A Practical Playbook for Media Planners
If you want TV to do what it does best and make digital work harder, follow these moves:
Launch the hero on TV.
Premiere your cinematic, narrative-driven creative in appointment slots: primetime fiction for FMCG, live sports for automotive and telecom, festival specials for mass brands. Festivals like Diwali, major sports moments like IPL (which saw record CTV viewership in 2025), Bigg Boss finales, and regional powerhouse shows like Neeya Naana—these are where you own the cultural moment. Let the story breathe where attention is strongest.[10][21]

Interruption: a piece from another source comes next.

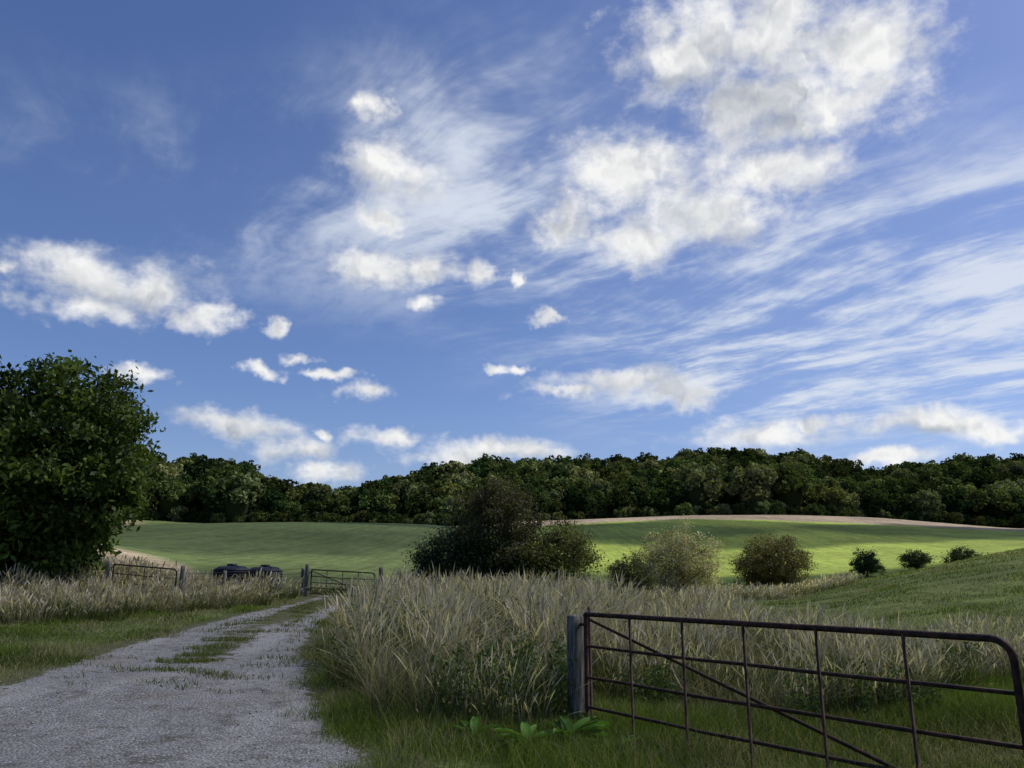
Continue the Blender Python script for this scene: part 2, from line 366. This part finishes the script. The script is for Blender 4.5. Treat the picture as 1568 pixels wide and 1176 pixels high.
def limbs(base,cc,n,r0,rt=.02,split=.35):
    parts=[];base=Vector(base)
    sel=rng.choice(len(cc),n,replace=False)
    top=Vector(cc.mean(0)); 
    for i in sel:
        e=Vector(cc[i]); f=rng.uniform(.15,.6); s=base.lerp(top,f*split*2)
        mid=s.lerp(e,.5)+Vector(rng.normal(0,.12,3))*(e-s).length*.5; mid.z+=.08*(e-s).length
        pts=[s.lerp(mid,k/3) for k in range(3)]+[mid.lerp(e,k/3) for k in range(4)]
        parts.append(tube(pts,list(np.linspace(r0*.38,rt,len(pts))),6))
    tp=[base+Vector((0,0,-.2)),base+Vector((0,0,.25)),base.lerp(top,.35),base.lerp(top,.7),top]
    parts.append(tube(tp,[r0*1.4,r0,r0*.8,r0*.5,r0*.2],10))
    return join(parts)
def plant(name,base,blobs,nclump,nleaf,cr,ls,pal,nl,r0,seed=0,shell=.45,twigs=0,tw=.015,lw=.5,extra=None):
    e=empty(name)
    cc,(V,F,C)=crown(blobs,nclump,nleaf,cr,ls,pal,seed,shell,lw)
    if extra:
        ps=[(V,F,C)]
        for bl,nc,pl in extra:
            c2,q=crown(bl,nc,nleaf,cr,ls,pl,seed+1,shell,lw); ps.append(q); cc=np.vstack([cc,c2])
        V,F,C=joinc(ps)
    mk("foliage",V,F,M_leaf,C,parent=e)
    v,f=limbs(base,cc,nl,r0); mk("trunk_and_limbs",v,f,M_bark,None,True,parent=e)
    if twigs:
        ps=[]
        for i in rng.choice(len(cc),twigs):
            s=Vector(cc[i]); d=Vector(rng.normal(0,.5,3)); d.z=abs(d.z)+.7; d.normalize(); L=rng.uniform(.3,.9)
            ps.append(tube([s,s+d*L*.5+Vector(rng.normal(0,.04,3)),s+d*L],[tw,tw*.7,tw*.3],4))
        v,f=join(ps); mk("twigs",v,f,M_bark,None,parent=e)
    return e
def hz(x,y): return float(H(np.array([x]),np.array([y]))[0])
bx,by=-17.6,28.5; g0=hz(bx,by)
plant("chestnut_tree",(bx,by,g0),[(bx,by,5.9,3.9,3.9,3.6,5),(bx-1.5,by,4.2,3.6,3.6,3.0,3),(bx+1.5,by-.5,4.9,2.9,2.9,2.0,1.6),(bx-.3,by,2.6,2.8,2.4,1.7,1.5)],
  760,115,.6,.24,((.035,.06,.012),(.115,.16,.03)),34,.34,3,.35,lw=.5)
bx,by=-.6,31; g0=hz(bx,by)
DK=((.022,.038,.014),(.05,.075,.025)); BR=((.055,.055,.024),(.115,.105,.04)); LG=((.09,.105,.028),(.19,.20,.05))
plant("hawthorn_thicket",(bx,by,g0),[(-.75,by,3.35,1.8,1.8,1.8,3),(.2,by-.2,2.5,2.2,1.8,1.6,2),(-.5,by,4.5,1.3,1.1,.85,1.0)],360,85,.42,.105,BR,30,.16,5,.2,320,.015,
  extra=[([(-2.55,by-.5,2.0,1.2,1.3,1.3,1)],190,((.02,.042,.02),(.055,.085,.035))),([(2.1,by-.3,2.3,1.35,1.2,1.35,1),(1.2,by-.8,1.7,1.4,1,1.2,1)],230,LG),([(-.6,by-.8,1.9,2.0,1.2,1.3,1)],220,DK)])
def bush(name,u_x,y,wid,ht,pal,nc=90,nl=70,ls=.1,cr=.35,tw=20,seed=1):
    g=hz(u_x,y); r=wid/2
    plant(name,(u_x,y,g),[(u_x,y,g+ht*.52,r,r,ht*.48,2),(u_x+.35*r,y,g+ht*.42,r*.75,r*.7,ht*.38,1),(u_x-.35*r,y,g+ht*.4,r*.7,r*.7,ht*.36,1)],nc,nl,cr,ls,pal,14,.09,seed,.25,tw,.012)
bush("hawthorn_bush",6.2,42,2.7,2.4,((.06,.075,.025),(.11,.12,.04)),130,80,.10,.33,20,2)
bush("elder_bush",10.45,50,5.0,4.4,((.24,.235,.11),(.54,.50,.30)),330,90,.12,.45,40,3)
bush("hawthorn_bush",17.1,52,4.8,3.8,((.085,.08,.028),(.16,.145,.05)),330,90,.12,.45,60,4)
bush("hawthorn_bush",38.6,86,3.4,2.8,((.025,.05,.015),(.055,.09,.03)),120,70,.16,.4,0,5)
bush("hawthorn_bush",47.0,92,3.2,2.2,((.05,.06,.025),(.09,.1,.035)),100,70,.16,.4,0,6)
bush("hawthorn_bush",44.6,78,3.4,1.9,((.06,.075,.02),(.12,.13,.04)),100,70,.16,.4,0,7)
def weeds(name,P,n,hm,seed):
    x,y=scatter(P,n/10,None,.2,seed); ok=vnoise(x,y,1.6,seed)>-.1; x=x[ok];y=y[ok]; m=len(x); z0=H(x,y)
    k=30; tt=rng.uniform(.12,1,(m,k)); h=hm*rng.uniform(.5,1.1,m)
    a=rng.uniform(0,6.28,(m,k)); r=rng.uniform(.02,.12,(m,k))*(1.15-tt*.7)
    pp=np.stack([x[:,None]+r*np.cos(a),y[:,None]+r*np.sin(a),z0[:,None]+h[:,None]*tt],-1).reshape(-1,3)
    c=(cols(m,(.04,.07,.018),(.095,.145,.035))[:,None]*rng.uniform(.7,1.3,(m,k,1))).reshape(-1,3)
    s=rng.uniform(.035,.085,len(pp)); q=leaves(pp,s,s*.42,c,.7)
    st=blades(x,y,h,np.full(m,.008),cols(m,(.05,.06,.03),(.1,.1,.05)),cols(m,(.06,.08,.03),(.12,.14,.05)),.05,(0,0))
    p=joinc([q,st]); mk(name,p[0],p[1],M_leaf,p[2])
weeds("nettle_patch",[(-1.3,9.0),(.4,8.8),(.9,9.6),(1.0,11.5),(-.3,11.0)],700,.85,3)
weeds("nettle_patch",[(1.4,10.0),(6,9.7),(7,13),(2,13)],260,.55,4)
weeds("nettle_patch",[(-3.2,13),(-1.5,11),(2,13),(3,18),(-3.2,18)],90,1.1,6)
# ------------------------------------------------------------------ woodland (instanced)
wc=bpy.data.collections.new("woodland_tree_variants")
bases=[((.06,.085,.028),(.095,.125,.04)),((.045,.07,.024),(.075,.1,.032)),((.095,.115,.038),(.14,.165,.055)),((.055,.08,.026),(.085,.115,.035)),((.12,.14,.06),(.18,.2,.09)),((.03,.055,.02),(.05,.08,.028))]
for vi in range(6):
    nc=54; d=rng.normal(size=(nc,3)); d[:,2]=np.abs(d[:,2])*1.1-.35; d/=np.linalg.norm(d,axis=1,keepdims=True)
    cc=d*rng.uniform(.6,1.0,(nc,1)); cc[:,2]=cc[:,2]*(.85+.1*(vi%3))+.15; cc[:,0]*=1+.12*math.sin(vi)
    k=34; off=rng.normal(size=(nc,k,3)); off/=np.linalg.norm(off,axis=2,keepdims=True); 
    P=(cc[:,None]+off*rng.uniform(.12,.25,(nc,1,1))).reshape(-1,3)
    base=bases[vi]
    cs=(cols(nc,*base,j=.25)[:,None]*rng.uniform(.75,1.25,(nc,k,1))).reshape(-1,3)*.88
    n=len(P); q=leaves(P,np.full(n,.16),np.full(n,.13),cs,.3,off.reshape(-1,3)*1.5)
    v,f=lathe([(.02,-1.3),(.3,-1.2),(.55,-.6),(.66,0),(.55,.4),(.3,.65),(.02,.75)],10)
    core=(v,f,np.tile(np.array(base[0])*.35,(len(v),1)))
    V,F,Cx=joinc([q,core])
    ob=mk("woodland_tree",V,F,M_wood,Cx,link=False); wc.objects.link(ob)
pts=[];fr=[]
s=9.6
def wfront(x):
    tt=x/275; return (285-12*(1 if tt<-.05 else 0)+6*math.sin(x*.06)-4) if tt>-.02 else 258+8*math.sin(x*.05)
for yv in np.arange(262,520,s*.9):
    for xv in np.arange(-.85*yv-20,.85*yv+20,s):
        x=xv+rng.uniform(-4.5,4.5);y=yv+rng.uniform(-4.5,4.5)
        if y<wfront(x)+4: continue
        pts.append((x,y)); fr.append(0)
for x in np.arange(-240,250,2.6):
    for k in range(2):
        pts.append((x+rng.uniform(-1.5,1.5),wfront(x)+rng.uniform(-2.5,6))); fr.append(1)
pts=np.array(pts); fr=np.array(fr); pz=H(pts[:,0],pts[:,1]); npt=len(pts)
hh=(4.0+5.0*rng.uniform(0,1,npt)**1.6)*(1+.22*vnoise(pts[:,0],pts[:,1],.05,3))
hh=np.where(fr==1,rng.uniform(1.6,3.6,npt),hh)
me=bpy.data.meshes.new("woodland"); me.vertices.add(npt)
me.vertices.foreach_set("co",np.stack([pts[:,0],pts[:,1],pz+np.where(fr==1,hh*.35,hh*.75+rng.uniform(-.5,2.2,npt))],-1).astype(np.float32).ravel())
a=me.attributes.new("scl",'FLOAT','POINT'); a.data.foreach_set("value",hh.astype(np.float32))
a=me.attributes.new("rot",'FLOAT','POINT'); a.data.foreach_set("value",rng.uniform(0,6.28,npt).astype(np.float32))
wo=bpy.data.objects.new("woodland",me); COL.objects.link(wo)
ng=bpy.data.node_groups.new("woodland_instances",'GeometryNodeTree')
ng.interface.new_socket("Geometry",in_out='INPUT',socket_type='NodeSocketGeometry'); ng.interface.new_socket("Geometry",in_out='OUTPUT',socket_type='NodeSocketGeometry')
N=ng.nodes; L=ng.links
gi=N.new('NodeGroupInput');go=N.new('NodeGroupOutput');ip=N.new('GeometryNodeInstanceOnPoints');ci=N.new('GeometryNodeCollectionInfo')
ci.inputs[0].default_value=wc; ci.inputs['Separate Children'].default_value=True; ci.inputs['Reset Children'].default_value=True
ip.inputs['Pick Instance'].default_value=True
a1=N.new('GeometryNodeInputNamedAttribute');a1.data_type='FLOAT';a1.inputs[0].default_value="scl"
a2=N.new('GeometryNodeInputNamedAttribute');a2.data_type='FLOAT';a2.inputs[0].default_value="rot"
cx_=N.new('ShaderNodeCombineXYZ');L.new(a2.outputs[0],cx_.inputs[2])
L.new(gi.outputs[0],ip.inputs['Points']);L.new(ci.outputs[0],ip.inputs['Instance']);L.new(a1.outputs[0],ip.inputs['Scale']);L.new(cx_.outputs[0],ip.inputs['Rotation']);L.new(ip.outputs[0],go.inputs[0])
md=wo.modifiers.new("instances",'NODES');md.node_group=ng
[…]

Cut and adapt for digital.
Use shorter edits, behind-the-scenes clips and interactive formats to retarget and convert. Digital is where you sharpen interest into action. A 30-second emotional TV film will not automatically work as a six-second mobile clip. Creative must be adapted to platform behaviour and user intent.
Plan around tentpoles.
Festivals, finales and big sports moments concentrate appointment viewing. Own the moment rather than simply buying impressions. IPL cricket, Bigg Boss, regional festival programming, and live entertainment events deliver concentrated attention at scale.
Respect context.
High-intent digital moments, search, retargeting, shoppable formats, convert because users are ready to act. Low-intent feed scrolling is where you build familiarity, not where you close sales. Match your creative and your KPI to the context.
Measure both brand and response.
Track brand lift from TV alongside conversion metrics from digital. Use brand lift studies from Kantar or Nielsen, attribution modeling, and unified measurement platforms to tie awareness to action. Tie these measures together to understand how awareness translates into action.
Conclusion: Stop Chasing Shadows, Embrace the Spotlight
The Neeya Naana Diwali special did more than get views. It commanded devotion and created shared conversation. Brands that ignore appointment viewing in favour of measurable short-term metrics are trading the main stage for a sideshow.
Traditional television, and its evolved forms in addressable TV and living-room CTV, is not nostalgia. It is a strategic tool for scale, context and attention. Digital is not the enemy. It is the amplifier and the closer. Use TV to create the canvas and use digital to paint the finer details.
What is your brand’s core story, and does your media plan give it the canvas to tell it? If the answer is no, you might be missing the living room where most of the culture still happens.